DESCRIPTION OF THE TASK: Your copy should be exact, beginning at the line containing "Write a Blender" and ending at the line containing "scene.view_settings.exposure=0", with both lines kept and every picture dropped.

INPUT FOR THIS TASK:
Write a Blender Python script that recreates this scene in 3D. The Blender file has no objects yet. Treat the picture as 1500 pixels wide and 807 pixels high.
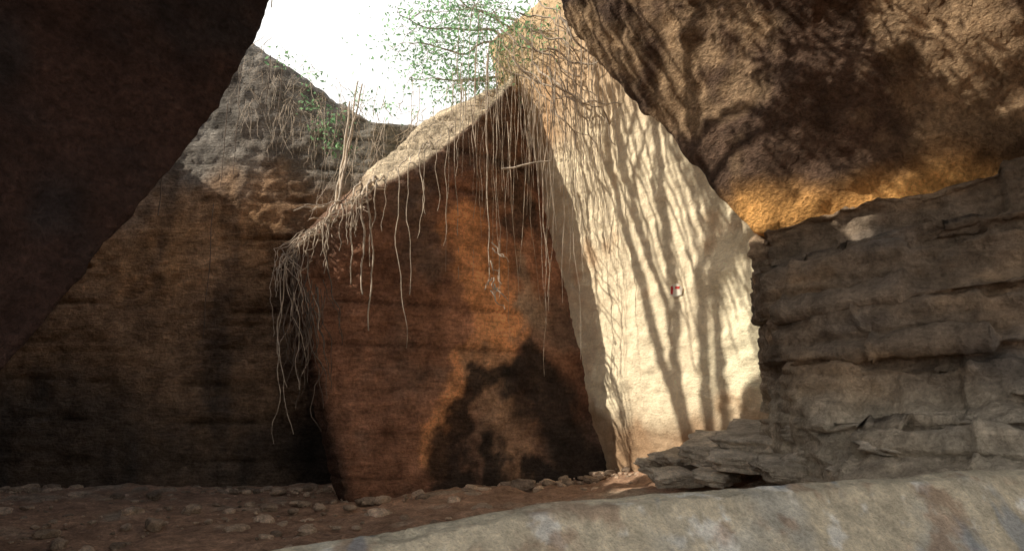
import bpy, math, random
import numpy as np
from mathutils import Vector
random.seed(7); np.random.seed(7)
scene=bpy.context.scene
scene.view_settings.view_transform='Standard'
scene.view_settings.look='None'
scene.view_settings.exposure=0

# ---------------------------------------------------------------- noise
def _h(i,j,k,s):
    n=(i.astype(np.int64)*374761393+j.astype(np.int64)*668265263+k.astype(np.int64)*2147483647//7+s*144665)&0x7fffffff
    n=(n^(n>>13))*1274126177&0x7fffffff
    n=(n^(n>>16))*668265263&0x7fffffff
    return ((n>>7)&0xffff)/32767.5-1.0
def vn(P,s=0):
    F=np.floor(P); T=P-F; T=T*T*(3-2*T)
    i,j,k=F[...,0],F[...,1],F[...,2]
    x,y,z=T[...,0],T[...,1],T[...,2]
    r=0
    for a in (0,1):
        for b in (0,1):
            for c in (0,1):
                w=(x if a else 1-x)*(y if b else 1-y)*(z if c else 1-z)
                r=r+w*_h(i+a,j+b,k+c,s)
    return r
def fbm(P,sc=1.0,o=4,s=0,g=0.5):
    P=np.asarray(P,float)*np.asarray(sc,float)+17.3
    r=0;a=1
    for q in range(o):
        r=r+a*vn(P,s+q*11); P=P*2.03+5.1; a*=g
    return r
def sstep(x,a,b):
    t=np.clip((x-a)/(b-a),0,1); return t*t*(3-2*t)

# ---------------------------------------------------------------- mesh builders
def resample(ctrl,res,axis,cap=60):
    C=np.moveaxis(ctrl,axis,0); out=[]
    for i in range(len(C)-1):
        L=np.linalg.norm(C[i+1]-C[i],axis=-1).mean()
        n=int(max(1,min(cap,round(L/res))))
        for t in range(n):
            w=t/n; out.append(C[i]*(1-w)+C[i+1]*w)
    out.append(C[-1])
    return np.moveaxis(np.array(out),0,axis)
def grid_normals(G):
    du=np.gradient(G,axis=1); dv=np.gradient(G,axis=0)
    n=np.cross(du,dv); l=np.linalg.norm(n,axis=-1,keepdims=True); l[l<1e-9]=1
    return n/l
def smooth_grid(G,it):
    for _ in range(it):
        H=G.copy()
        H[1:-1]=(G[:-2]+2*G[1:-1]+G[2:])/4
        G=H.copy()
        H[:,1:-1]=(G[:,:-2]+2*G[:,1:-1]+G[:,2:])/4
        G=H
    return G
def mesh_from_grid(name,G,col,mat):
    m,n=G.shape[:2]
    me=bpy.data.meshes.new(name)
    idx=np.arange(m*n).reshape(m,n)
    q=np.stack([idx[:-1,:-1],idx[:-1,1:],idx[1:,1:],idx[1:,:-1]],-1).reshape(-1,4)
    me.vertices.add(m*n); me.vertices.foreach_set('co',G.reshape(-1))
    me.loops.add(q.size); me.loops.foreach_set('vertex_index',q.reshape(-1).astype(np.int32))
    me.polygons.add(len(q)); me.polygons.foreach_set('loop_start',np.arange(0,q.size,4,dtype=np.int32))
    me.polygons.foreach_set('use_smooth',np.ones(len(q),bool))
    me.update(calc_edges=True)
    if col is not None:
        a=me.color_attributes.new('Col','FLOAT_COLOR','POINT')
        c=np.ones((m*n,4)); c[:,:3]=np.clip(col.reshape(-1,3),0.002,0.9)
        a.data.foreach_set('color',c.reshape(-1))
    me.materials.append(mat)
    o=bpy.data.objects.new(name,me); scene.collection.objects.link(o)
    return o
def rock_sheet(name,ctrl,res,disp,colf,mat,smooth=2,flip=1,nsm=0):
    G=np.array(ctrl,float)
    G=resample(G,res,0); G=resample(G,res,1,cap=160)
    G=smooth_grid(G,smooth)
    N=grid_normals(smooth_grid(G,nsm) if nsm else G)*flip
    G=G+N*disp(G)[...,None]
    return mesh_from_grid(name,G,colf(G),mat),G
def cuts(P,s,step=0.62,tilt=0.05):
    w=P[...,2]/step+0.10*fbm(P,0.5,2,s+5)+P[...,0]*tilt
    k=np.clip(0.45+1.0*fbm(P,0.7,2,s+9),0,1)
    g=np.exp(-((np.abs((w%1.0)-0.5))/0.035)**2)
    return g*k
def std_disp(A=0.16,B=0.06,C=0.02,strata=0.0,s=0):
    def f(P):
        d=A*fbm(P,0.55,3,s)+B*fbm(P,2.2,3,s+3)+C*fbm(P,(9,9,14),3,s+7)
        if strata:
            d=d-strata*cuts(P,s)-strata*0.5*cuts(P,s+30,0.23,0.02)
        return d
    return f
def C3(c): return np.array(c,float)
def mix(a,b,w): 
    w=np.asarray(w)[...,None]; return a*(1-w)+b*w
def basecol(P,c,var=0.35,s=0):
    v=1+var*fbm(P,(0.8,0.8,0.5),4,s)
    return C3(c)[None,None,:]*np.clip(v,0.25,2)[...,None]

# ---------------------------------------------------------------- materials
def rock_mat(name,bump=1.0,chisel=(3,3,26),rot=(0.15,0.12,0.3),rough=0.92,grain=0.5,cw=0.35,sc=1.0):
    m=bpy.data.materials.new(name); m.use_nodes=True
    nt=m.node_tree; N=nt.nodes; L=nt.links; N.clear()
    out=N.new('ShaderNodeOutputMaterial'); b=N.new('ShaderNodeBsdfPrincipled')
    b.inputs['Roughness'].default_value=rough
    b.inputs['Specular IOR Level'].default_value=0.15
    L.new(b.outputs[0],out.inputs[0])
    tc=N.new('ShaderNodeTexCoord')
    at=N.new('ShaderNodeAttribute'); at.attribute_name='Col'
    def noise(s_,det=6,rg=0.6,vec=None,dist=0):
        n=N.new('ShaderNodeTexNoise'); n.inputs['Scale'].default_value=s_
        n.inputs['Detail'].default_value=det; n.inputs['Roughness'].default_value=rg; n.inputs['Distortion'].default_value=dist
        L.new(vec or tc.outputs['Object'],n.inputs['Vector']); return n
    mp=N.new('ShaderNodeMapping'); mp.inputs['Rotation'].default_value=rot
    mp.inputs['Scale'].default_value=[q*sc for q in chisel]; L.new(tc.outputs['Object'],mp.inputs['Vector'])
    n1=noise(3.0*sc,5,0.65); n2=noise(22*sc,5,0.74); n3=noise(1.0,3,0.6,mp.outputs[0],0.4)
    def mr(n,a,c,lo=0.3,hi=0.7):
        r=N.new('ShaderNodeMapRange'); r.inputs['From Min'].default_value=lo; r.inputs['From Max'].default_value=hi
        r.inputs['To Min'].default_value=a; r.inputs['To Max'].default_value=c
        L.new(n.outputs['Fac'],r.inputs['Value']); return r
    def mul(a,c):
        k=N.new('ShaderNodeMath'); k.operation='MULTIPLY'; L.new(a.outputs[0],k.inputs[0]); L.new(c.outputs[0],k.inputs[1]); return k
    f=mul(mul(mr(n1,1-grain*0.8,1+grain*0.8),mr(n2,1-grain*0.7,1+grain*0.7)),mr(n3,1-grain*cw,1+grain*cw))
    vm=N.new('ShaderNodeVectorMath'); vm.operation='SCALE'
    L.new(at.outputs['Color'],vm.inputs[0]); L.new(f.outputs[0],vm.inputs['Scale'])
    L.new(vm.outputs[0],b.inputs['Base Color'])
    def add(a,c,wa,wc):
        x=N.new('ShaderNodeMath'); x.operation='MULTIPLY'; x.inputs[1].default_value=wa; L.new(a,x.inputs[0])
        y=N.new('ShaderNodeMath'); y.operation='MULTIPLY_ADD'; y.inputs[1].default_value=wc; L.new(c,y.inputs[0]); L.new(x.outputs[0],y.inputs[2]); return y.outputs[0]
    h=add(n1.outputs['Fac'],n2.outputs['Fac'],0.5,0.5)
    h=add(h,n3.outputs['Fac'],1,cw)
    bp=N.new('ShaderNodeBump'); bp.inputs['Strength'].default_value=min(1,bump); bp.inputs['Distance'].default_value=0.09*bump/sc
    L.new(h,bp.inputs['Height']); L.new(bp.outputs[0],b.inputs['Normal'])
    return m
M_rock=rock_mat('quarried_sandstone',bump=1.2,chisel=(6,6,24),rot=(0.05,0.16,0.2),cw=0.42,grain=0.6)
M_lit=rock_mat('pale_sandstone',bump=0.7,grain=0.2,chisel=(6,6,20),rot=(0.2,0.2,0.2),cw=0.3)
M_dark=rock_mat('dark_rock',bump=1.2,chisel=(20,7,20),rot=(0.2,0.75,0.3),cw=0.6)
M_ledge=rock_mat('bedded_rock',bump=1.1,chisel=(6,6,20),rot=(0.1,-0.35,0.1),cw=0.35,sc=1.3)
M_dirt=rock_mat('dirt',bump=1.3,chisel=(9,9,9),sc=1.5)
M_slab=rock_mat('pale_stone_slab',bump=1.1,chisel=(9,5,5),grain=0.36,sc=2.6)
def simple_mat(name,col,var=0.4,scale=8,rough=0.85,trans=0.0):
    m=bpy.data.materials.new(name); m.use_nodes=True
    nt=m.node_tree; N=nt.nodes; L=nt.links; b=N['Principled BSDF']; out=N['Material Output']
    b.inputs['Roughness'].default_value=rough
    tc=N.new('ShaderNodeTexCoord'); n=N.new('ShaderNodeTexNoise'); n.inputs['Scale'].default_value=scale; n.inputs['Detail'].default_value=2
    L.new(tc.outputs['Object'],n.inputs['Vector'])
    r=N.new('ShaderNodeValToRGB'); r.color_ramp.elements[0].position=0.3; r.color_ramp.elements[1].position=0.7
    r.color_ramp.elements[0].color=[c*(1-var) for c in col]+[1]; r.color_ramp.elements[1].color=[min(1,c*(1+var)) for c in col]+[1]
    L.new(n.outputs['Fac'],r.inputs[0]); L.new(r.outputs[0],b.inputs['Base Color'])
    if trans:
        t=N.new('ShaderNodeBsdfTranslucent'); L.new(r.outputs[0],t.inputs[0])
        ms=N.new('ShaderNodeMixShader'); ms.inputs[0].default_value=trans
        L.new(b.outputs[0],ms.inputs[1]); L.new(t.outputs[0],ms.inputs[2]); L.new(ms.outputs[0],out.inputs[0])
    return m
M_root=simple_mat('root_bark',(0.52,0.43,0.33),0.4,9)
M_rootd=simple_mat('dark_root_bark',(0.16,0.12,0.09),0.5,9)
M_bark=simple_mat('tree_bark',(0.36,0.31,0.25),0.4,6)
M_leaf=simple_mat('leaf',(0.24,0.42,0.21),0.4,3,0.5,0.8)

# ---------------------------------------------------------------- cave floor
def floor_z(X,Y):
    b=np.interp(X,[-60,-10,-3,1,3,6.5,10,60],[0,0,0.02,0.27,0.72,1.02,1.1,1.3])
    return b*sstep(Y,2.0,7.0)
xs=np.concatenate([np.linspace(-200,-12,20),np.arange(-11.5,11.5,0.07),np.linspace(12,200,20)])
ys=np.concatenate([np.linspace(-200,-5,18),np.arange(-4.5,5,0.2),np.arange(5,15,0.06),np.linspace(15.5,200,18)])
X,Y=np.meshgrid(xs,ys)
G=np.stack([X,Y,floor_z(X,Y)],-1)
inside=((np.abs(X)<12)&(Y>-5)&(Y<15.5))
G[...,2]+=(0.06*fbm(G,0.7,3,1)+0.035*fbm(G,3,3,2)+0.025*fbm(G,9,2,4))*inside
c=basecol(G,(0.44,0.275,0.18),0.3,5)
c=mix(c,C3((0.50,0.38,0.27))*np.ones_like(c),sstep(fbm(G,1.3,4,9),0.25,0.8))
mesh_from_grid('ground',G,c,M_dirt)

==

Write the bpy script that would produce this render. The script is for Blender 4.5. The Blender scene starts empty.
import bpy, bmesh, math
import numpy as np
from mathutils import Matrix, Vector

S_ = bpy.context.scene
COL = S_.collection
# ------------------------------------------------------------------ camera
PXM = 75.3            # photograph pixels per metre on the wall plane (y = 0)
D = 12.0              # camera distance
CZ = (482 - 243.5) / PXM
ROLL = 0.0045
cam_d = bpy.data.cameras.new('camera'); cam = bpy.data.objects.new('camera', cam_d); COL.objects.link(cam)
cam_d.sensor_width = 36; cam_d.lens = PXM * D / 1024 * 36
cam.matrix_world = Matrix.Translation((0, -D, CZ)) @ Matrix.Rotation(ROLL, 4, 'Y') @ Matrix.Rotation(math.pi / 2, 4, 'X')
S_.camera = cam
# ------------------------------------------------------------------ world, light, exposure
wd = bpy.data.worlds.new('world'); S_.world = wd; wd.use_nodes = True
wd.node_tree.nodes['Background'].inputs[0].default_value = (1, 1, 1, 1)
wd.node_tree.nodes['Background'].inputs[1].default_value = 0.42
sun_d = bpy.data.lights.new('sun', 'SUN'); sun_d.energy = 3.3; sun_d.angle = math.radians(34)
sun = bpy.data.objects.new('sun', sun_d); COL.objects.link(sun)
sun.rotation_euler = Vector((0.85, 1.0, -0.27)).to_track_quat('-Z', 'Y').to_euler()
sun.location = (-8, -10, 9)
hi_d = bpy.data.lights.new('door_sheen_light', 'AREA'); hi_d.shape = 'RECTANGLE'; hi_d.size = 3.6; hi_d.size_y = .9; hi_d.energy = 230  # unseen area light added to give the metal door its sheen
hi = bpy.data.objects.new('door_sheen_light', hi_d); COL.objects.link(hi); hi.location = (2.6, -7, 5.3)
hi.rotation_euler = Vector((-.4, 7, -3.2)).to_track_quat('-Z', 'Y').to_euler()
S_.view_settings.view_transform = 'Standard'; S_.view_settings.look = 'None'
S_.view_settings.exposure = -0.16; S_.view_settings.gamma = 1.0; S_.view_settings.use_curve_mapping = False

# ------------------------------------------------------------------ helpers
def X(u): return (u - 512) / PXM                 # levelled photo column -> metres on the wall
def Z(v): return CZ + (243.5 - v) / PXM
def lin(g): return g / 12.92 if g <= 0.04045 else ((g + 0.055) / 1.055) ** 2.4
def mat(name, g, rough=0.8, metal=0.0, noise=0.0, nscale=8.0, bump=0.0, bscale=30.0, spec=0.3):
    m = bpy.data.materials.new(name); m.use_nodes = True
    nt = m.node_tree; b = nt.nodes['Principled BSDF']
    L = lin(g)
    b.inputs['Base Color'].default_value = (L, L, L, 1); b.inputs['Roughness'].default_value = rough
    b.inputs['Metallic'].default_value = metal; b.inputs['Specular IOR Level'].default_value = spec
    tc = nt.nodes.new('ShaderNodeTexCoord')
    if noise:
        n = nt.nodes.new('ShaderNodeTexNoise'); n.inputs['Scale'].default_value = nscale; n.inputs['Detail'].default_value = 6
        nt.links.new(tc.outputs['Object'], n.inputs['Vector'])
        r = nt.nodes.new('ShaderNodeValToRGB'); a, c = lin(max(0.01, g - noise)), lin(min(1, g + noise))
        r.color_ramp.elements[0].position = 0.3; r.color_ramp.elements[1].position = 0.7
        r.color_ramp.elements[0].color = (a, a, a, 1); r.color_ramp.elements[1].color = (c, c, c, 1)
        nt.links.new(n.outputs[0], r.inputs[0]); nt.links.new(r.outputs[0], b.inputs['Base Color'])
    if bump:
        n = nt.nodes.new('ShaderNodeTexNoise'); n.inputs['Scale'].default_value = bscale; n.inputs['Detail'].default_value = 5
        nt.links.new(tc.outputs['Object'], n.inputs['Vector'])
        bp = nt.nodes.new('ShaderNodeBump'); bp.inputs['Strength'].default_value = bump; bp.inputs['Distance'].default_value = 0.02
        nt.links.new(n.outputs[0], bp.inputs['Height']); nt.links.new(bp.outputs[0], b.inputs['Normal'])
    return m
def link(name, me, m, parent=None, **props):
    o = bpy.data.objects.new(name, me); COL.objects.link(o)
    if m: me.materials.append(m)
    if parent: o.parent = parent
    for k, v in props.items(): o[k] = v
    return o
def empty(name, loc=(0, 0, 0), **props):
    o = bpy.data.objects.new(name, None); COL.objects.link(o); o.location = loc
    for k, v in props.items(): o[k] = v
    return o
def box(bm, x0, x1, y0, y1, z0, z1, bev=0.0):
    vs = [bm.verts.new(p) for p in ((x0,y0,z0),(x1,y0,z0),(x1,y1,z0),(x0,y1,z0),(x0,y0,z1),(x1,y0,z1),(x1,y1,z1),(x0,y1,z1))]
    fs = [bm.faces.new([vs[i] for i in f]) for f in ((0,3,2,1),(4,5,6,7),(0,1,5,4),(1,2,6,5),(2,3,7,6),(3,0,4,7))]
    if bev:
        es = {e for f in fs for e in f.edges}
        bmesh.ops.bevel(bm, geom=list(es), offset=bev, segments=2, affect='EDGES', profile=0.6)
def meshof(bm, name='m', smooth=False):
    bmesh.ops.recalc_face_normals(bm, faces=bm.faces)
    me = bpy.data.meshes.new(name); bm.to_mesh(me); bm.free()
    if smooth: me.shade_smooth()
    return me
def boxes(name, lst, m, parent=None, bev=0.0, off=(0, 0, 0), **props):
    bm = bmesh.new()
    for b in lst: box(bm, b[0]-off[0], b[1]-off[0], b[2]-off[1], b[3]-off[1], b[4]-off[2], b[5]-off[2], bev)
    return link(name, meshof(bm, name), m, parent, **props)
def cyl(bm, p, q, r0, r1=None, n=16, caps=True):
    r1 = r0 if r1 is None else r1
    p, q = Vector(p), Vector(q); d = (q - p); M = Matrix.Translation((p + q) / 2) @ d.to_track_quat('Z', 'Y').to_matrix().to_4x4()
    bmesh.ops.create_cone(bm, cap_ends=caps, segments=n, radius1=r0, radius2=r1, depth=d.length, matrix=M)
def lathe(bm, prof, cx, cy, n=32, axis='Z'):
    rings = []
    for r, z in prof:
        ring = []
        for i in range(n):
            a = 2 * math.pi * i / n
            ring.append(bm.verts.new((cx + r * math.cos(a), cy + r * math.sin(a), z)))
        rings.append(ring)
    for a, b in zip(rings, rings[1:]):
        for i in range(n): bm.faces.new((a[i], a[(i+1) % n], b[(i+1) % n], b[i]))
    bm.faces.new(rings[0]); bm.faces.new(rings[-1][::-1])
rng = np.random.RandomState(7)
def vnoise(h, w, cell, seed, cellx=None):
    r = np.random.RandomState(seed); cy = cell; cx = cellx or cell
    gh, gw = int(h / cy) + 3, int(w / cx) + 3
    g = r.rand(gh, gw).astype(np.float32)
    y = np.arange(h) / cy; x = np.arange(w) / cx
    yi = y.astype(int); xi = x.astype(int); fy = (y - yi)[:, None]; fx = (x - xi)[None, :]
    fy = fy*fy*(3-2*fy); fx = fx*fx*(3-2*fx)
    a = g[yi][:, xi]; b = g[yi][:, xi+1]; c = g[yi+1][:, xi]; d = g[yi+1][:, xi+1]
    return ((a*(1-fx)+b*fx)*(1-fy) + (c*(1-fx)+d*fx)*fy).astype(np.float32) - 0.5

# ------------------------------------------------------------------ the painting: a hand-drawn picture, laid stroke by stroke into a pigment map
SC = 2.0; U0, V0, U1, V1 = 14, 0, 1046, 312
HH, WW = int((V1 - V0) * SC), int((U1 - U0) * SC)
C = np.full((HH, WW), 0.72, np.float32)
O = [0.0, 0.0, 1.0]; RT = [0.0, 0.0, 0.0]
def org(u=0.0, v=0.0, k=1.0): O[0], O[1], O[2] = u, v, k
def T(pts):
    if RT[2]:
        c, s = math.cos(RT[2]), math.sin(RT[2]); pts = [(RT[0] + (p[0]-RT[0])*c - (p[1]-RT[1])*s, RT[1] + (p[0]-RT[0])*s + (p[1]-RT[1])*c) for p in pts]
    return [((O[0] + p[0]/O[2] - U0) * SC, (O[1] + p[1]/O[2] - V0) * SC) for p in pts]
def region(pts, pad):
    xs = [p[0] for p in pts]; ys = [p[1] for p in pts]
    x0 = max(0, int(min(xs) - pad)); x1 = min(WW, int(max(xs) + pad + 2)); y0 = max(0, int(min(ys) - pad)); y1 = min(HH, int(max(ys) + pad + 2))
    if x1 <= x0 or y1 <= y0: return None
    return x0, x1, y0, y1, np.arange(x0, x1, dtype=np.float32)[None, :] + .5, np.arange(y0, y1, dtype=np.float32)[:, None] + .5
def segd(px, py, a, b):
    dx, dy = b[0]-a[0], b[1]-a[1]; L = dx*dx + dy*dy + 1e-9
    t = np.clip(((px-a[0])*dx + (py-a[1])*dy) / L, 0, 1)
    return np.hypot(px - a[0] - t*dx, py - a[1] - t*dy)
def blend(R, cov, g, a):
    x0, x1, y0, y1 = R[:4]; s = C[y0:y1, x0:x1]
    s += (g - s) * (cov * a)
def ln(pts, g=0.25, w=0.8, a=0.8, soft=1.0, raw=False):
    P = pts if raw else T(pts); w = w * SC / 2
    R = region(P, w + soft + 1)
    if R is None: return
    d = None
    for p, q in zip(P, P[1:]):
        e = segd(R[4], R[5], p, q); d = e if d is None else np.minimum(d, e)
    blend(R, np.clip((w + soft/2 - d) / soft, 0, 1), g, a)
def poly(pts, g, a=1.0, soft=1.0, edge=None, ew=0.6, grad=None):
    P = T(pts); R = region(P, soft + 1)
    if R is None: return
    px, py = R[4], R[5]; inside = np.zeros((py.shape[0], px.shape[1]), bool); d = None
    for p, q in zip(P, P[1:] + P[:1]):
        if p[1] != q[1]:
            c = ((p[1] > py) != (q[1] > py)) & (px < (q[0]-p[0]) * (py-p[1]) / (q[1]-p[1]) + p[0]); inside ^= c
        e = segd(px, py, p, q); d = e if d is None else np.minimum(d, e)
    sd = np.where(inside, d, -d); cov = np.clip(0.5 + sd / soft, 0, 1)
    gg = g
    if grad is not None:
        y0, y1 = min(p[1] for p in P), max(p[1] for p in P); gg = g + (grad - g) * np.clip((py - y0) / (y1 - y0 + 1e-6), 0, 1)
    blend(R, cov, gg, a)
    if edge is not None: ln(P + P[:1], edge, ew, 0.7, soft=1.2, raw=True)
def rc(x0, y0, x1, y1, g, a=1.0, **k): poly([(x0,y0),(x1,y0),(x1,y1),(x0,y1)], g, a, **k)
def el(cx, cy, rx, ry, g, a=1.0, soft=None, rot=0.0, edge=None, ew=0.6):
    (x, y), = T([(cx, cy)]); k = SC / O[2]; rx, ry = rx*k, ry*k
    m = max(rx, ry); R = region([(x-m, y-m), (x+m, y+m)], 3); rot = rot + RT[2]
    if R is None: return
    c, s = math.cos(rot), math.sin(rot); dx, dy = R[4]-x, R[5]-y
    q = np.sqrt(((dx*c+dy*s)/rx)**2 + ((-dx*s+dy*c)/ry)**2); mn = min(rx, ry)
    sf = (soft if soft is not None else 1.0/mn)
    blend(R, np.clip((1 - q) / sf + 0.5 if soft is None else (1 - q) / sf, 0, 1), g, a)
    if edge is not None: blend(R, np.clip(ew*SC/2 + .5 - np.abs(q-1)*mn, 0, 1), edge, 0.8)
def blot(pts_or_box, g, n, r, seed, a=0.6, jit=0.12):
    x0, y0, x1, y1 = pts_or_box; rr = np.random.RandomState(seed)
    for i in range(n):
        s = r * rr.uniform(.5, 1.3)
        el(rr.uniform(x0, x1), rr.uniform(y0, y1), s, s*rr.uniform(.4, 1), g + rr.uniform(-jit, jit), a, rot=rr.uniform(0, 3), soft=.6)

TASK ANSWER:
Write a Blender Python script that recreates this scene in 3D. The Blender file has no objects yet. Treat the picture as 1500 pixels wide and 807 pixels high.
import bpy, math, random
import numpy as np
from mathutils import Vector
random.seed(7); np.random.seed(7)
scene=bpy.context.scene
scene.view_settings.view_transform='Standard'
scene.view_settings.look='None'
scene.view_settings.exposure=0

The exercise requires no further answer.